The digital world, the internet and all the benefits that we get from a dramatic change in the way in which we think about how we live our lives enable us to live efficiently, effectively, profitably, comfortably and this will expand the global economy. Humans are addicted to consumption. We might wish we could save more money, but in general we humans are not going to do so. We are going to consume, and as a consequence KMG will continue to concentrate on investing in the trends which will expand the global economy whilst avoiding the dinosaurs of the past and the inefficient companies currently trading.

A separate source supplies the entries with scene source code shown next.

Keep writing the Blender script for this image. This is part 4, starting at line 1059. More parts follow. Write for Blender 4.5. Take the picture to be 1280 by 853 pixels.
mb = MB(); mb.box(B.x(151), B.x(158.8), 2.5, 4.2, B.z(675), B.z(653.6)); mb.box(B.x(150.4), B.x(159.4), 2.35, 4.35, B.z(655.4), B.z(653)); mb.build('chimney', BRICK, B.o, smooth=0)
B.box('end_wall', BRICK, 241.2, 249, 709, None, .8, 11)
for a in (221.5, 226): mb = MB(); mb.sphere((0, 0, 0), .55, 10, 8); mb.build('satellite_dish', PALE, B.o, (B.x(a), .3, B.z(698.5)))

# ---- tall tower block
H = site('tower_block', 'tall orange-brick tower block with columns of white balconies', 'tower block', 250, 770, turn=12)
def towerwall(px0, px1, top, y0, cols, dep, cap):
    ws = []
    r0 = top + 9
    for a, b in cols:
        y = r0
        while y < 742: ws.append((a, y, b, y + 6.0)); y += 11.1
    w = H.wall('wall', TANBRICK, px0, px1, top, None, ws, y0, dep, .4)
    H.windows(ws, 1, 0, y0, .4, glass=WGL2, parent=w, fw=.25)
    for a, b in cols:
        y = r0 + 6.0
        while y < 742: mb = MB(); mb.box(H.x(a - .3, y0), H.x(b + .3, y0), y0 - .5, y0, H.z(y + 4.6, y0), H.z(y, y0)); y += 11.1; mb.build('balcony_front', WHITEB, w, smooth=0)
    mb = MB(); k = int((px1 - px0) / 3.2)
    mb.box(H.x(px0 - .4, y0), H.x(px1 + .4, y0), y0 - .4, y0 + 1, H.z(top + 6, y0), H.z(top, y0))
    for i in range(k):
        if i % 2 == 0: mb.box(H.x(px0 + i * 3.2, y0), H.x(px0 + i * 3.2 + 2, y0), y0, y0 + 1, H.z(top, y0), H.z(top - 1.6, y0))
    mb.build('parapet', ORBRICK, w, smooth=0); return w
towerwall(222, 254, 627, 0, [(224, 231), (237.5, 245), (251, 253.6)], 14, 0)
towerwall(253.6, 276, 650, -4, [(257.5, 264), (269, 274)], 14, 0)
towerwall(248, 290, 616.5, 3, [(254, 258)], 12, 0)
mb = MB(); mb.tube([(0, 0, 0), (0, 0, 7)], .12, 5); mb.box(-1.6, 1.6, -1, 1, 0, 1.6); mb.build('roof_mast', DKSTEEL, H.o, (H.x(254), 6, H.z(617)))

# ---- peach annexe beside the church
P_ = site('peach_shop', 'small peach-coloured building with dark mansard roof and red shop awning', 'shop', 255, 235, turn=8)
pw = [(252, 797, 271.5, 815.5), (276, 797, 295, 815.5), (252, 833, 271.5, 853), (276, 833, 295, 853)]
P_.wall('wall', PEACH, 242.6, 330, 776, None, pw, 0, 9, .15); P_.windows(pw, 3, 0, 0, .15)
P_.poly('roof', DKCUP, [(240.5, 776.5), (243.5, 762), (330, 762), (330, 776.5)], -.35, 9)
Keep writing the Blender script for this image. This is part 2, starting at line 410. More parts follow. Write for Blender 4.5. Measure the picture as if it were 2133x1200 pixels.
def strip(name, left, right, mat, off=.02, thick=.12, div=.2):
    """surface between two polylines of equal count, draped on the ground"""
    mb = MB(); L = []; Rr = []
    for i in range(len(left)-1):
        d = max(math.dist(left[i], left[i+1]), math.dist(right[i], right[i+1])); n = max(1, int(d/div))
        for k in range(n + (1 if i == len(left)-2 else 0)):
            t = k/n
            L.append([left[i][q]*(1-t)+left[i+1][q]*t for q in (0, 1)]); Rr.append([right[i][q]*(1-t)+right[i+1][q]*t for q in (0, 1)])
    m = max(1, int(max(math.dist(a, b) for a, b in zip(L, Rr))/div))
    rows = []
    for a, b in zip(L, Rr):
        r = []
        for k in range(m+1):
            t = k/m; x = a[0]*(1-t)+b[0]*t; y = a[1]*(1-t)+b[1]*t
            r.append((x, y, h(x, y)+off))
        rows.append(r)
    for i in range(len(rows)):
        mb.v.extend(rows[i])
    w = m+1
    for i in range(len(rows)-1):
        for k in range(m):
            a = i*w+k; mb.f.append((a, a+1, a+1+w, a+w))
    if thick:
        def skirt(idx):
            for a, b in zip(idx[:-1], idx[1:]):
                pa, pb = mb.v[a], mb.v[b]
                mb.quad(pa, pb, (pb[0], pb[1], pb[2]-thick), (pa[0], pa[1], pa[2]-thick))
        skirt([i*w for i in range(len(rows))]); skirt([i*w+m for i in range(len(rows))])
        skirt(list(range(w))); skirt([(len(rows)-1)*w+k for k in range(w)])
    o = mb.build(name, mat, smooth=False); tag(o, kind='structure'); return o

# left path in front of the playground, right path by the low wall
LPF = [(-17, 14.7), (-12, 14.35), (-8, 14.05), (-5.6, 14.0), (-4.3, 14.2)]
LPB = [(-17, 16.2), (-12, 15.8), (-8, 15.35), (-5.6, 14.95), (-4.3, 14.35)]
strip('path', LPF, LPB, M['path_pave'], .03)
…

We would prefer to maintain a very thinly-spread, globalised investment portfolio which can benefit from:

  • some capital appreciation, albeit possibly very modest
  • some dividend income, albeit that we recognise that these dividends may be lower than they have been in the past, and
  • we wish to reduce being too exposed to any one currency and we wish to avoid being exposed to a banking collapse or a crisis of confidence in printed money.

In the end, investing in real things must be the safest way to protect your wealth and to secure your future, however volatile and unpleasant the journey may be in the short term.

For all the reasons set out in this bulletin, we recommend that you leave your funds fully invested in the markets. We believe that this is the best strategy for preserving your wealth through the current bout of market volatility.

What do you need to do?
If you are happy to leave things as they are, then we will be commencing a quarterly realignment of your portfolio, maintaining the same strategy but restoring the asset allocations (i.e. the proportions of equities, bonds, property and other asset classes) within your portfolio back to their original position to ensure that the risk profile of your portfolio is maintained.

You need do nothing if you wish to remain invested. We will undertake the realignment the week of 8th February providing you with the required two weeks’ notice of trading activity on your portfolio.

If you wish to move into cash for some or all of your portfolio, you need to send us an instruction to do so, (preferably by email), or alternatively by telephone.

Please remember that under the discretionary fund management system, we do not need signed pieces of paper from you, and we can therefore move quickly, efficiently and effectively once you have contacted us.